*Aim*.
Faithfully return all lines, omitting every embedded picture.

*Data excerpt*.
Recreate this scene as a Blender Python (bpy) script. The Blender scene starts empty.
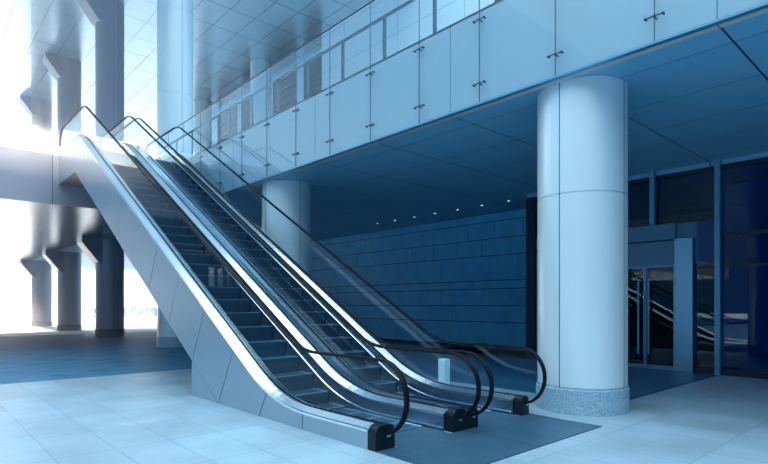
import bpy, bmesh, math, random
from mathutils import Vector, Matrix
random.seed(7)
S = bpy.context.scene
C = S.collection
R = math.radians

# ------------------------------------------------------------------ camera
cd = bpy.data.cameras.new('camera')
cam = bpy.data.objects.new('camera', cd); C.objects.link(cam)
cam.location = (0, 0, 1.5)
cam.rotation_euler = (R(90), 0, R(-42.24))
cd.sensor_width = 36; cd.lens = 532 / 768 * 36
cd.shift_y = 73 / 768
cd.clip_end = 1000
S.camera = cam

# ------------------------------------------------------------------ view
S.view_settings.view_transform = 'Standard'
S.view_settings.look = 'None'
S.view_settings.gamma = 1
S.view_settings.use_curve_mapping = False
S.view_settings.exposure = 0.2
S.cycles.transparent_max_bounces = 32
S.cycles.max_bounces = 10

# ------------------------------------------------------------------ sky
HORIZON = (0.045, 0.15, 0.29); ZENITH = (0.74, 0.93, 1.03); ZEN_STR = 3.1
FRONT_SKY = (0.90, 0.97, 1.0); FRONT_STR = 4.0
GLOW = (1.0, 0.84, 0.74); GLOW_STR = 4.5
W = bpy.data.worlds.new('sky'); S.world = W; W.use_nodes = True
nt = W.node_tree; nt.nodes.clear()
def wn(t, **k):
    n = nt.nodes.new(t)
    for a, b in k.items(): setattr(n, a, b)
    return n
tc = wn('ShaderNodeTexCoord')
def wdot(v):
    n = wn('ShaderNodeVectorMath', operation='DOT_PRODUCT')
    nt.links.new(tc.outputs['Generated'], n.inputs[0]); n.inputs[1].default_value = v
    return n.outputs['Value']
def wmap(src, a, b, c=0, d=1, smooth=True):
    n = wn('ShaderNodeMapRange'); n.interpolation_type = 'SMOOTHSTEP' if smooth else 'LINEAR'
    nt.links.new(src, n.inputs['Value'])
    for i, v in zip(('From Min', 'From Max', 'To Min', 'To Max'), (a, b, c, d)): n.inputs[i].default_value = v
    return n.outputs['Result']
def wcol(c, s): return (c[0]*s, c[1]*s, c[2]*s, 1)
def wmix(f, a, b):
    m = wn('ShaderNodeMix', data_type='RGBA'); nt.links.new(f, m.inputs[0])
    for i, v in ((6, a), (7, b)):
        if isinstance(v, tuple): m.inputs[i].default_value = v
        else: nt.links.new(v, m.inputs[i])
    return m.outputs[2]
back = wmix(wmap(wdot((0, 0, 1)), 0.12, 0.90), wcol(HORIZON, 1), wcol(ZENITH, ZEN_STR))
front = wmap(wdot(Vector((0.15, 0.97, 0.15)).normalized()), 0.80, 0.93)
m1 = wmix(front, back, wcol(FRONT_SKY, FRONT_STR))
gl = wmap(wdot(Vector((0.05, 0.95, 0.30)).normalized()), 0.965, 1.0)
m2 = wmix(gl, m1, wcol(GLOW, GLOW_STR))
bg = wn('ShaderNodeBackground'); nt.links.new(m2, bg.inputs['Color'])
wo = wn('ShaderNodeOutputWorld'); nt.links.new(bg.outputs[0], wo.inputs['Surface'])

# ------------------------------------------------------------------ sun (low, hazy, facing the camera beyond the far columns)
sd = bpy.data.lights.new('sun', 'SUN'); sun = bpy.data.objects.new('sun', sd); C.objects.link(sun)
sd.energy = 10; sd.angle = R(4); sd.color = (1.0, 0.86, 0.76)
sdir = Vector((0.02, 0.95, 0.30)).normalized()      # towards the sun
sun.rotation_euler = sdir.to_track_quat('Z', 'Y').to_euler()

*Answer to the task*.
Recreate this scene as a Blender Python (bpy) script. The Blender scene starts empty.
import bpy, bmesh, math, random
from mathutils import Vector, Matrix
random.seed(7)
S = bpy.context.scene
C = S.collection
R = math.radians

# ------------------------------------------------------------------ camera
cd = bpy.data.cameras.new('camera')
cam = bpy.data.objects.new('camera', cd); C.objects.link(cam)
cam.location = (0, 0, 1.5)
cam.rotation_euler = (R(90), 0, R(-42.24))
cd.sensor_width = 36; cd.lens = 532 / 768 * 36
cd.shift_y = 73 / 768
cd.clip_end = 1000
S.camera = cam

# ------------------------------------------------------------------ view
S.view_settings.view_transform = 'Standard'
S.view_settings.look = 'None'
S.view_settings.gamma = 1
S.view_settings.use_curve_mapping = False
S.view_settings.exposure = 0.2
S.cycles.transparent_max_bounces = 32
S.cycles.max_bounces = 10

# ------------------------------------------------------------------ sky
HORIZON = (0.045, 0.15, 0.29); ZENITH = (0.74, 0.93, 1.03); ZEN_STR = 3.1
FRONT_SKY = (0.90, 0.97, 1.0); FRONT_STR = 4.0
GLOW = (1.0, 0.84, 0.74); GLOW_STR = 4.5
W = bpy.data.worlds.new('sky'); S.world = W; W.use_nodes = True
nt = W.node_tree; nt.nodes.clear()
def wn(t, **k):
    n = nt.nodes.new(t)
    for a, b in k.items(): setattr(n, a, b)
    return n
tc = wn('ShaderNodeTexCoord')
def wdot(v):
    n = wn('ShaderNodeVectorMath', operation='DOT_PRODUCT')
    nt.links.new(tc.outputs['Generated'], n.inputs[0]); n.inputs[1].default_value = v
    return n.outputs['Value']
def wmap(src, a, b, c=0, d=1, smooth=True):
    n = wn('ShaderNodeMapRange'); n.interpolation_type = 'SMOOTHSTEP' if smooth else 'LINEAR'
    nt.links.new(src, n.inputs['Value'])
    for i, v in zip(('From Min', 'From Max', 'To Min', 'To Max'), (a, b, c, d)): n.inputs[i].default_value = v
    return n.outputs['Result']
def wcol(c, s): return (c[0]*s, c[1]*s, c[2]*s, 1)
def wmix(f, a, b):
    m = wn('ShaderNodeMix', data_type='RGBA'); nt.links.new(f, m.inputs[0])
    for i, v in ((6, a), (7, b)):
        if isinstance(v, tuple): m.inputs[i].default_value = v
        else: nt.links.new(v, m.inputs[i])
    return m.outputs[2]
back = wmix(wmap(wdot((0, 0, 1)), 0.12, 0.90), wcol(HORIZON, 1), wcol(ZENITH, ZEN_STR))
front = wmap(wdot(Vector((0.15, 0.97, 0.15)).normalized()), 0.80, 0.93)
m1 = wmix(front, back, wcol(FRONT_SKY, FRONT_STR))
gl = wmap(wdot(Vector((0.05, 0.95, 0.30)).normalized()), 0.965, 1.0)
m2 = wmix(gl, m1, wcol(GLOW, GLOW_STR))
bg = wn('ShaderNodeBackground'); nt.links.new(m2, bg.inputs['Color'])
wo = wn('ShaderNodeOutputWorld'); nt.links.new(bg.outputs[0], wo.inputs['Surface'])

# ------------------------------------------------------------------ sun (low, hazy, facing the camera beyond the far columns)
sd = bpy.data.lights.new('sun', 'SUN'); sun = bpy.data.objects.new('sun', sd); C.objects.link(sun)
sd.energy = 10; sd.angle = R(4); sd.color = (1.0, 0.86, 0.76)
sdir = Vector((0.02, 0.95, 0.30)).normalized()      # towards the sun
sun.rotation_euler = sdir.to_track_quat('Z', 'Y').to_euler()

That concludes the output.